L'Autorité avait indiqué dans sa consultation publique que, sur cette période, les deux opérateurs mobiles se sont contentés de respecter les plafonds fixés par l'ART et n'ont pas effectué de baisse supplémentaire, malgré le développement des hérissons et bien que des marges réelles de baisse existaient.
Orange France et SFR contestent qu'il y ait eu des marges réelles de baisse et indiquent que l'ART a reconnu dans ses décisions n°s 2001-458, 2001-970 et 2001-971 précitées qu'une contribution partielle des revenus des appels entrants au recouvrement des coûts commerciaux restait nécessaire sur la période 2002-2004 afin de ne pas induire de changements trop brutaux pour les opérateurs mobiles.
L'Autorité a en effet reconnu en 2001 que l'existence d'une telle contribution pour la période 2002-2004 était justifiée afin de ne pas déstabiliser le développement du secteur. Cependant, même si les plafonds du price cap imposés par l'Autorité autorisaient une telle contribution pour éviter les changements brutaux, d'une part, la marge qui existait entre les prix de terminaison et les coûts de référence définis en IV-1, ainsi que, d'autre part, le développement non anticipé en 2001 des hérissons (1), auraient pu conduire les opérateurs mobiles à proposer des baisses, même partielles, au-delà de celles demandées par l'Autorité.
Au vu des informations de coûts fournies pour la période 1999-2002 par SFR, les prix de terminaison pratiqués par cet opérateur restent en effet sensiblement supérieurs aux coûts de réseau.

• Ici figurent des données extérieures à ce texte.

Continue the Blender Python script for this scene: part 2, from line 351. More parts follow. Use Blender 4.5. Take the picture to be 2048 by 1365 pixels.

L'ART considère qu'en l'absence de régulation de la charge de terminaison d'appel, SFR est en mesure d'agir indépendamment des acheteurs sur le marché de la terminaison d'appel vocal sur son réseau. Le système dans lequel le client de détail de SFR n'est pas facturé pour les appels qu'il reçoit n'introduit quasiment aucune pression concurrentielle sur le prix de la terminaison d'appel vocal facturé par SFR à un opérateur tiers.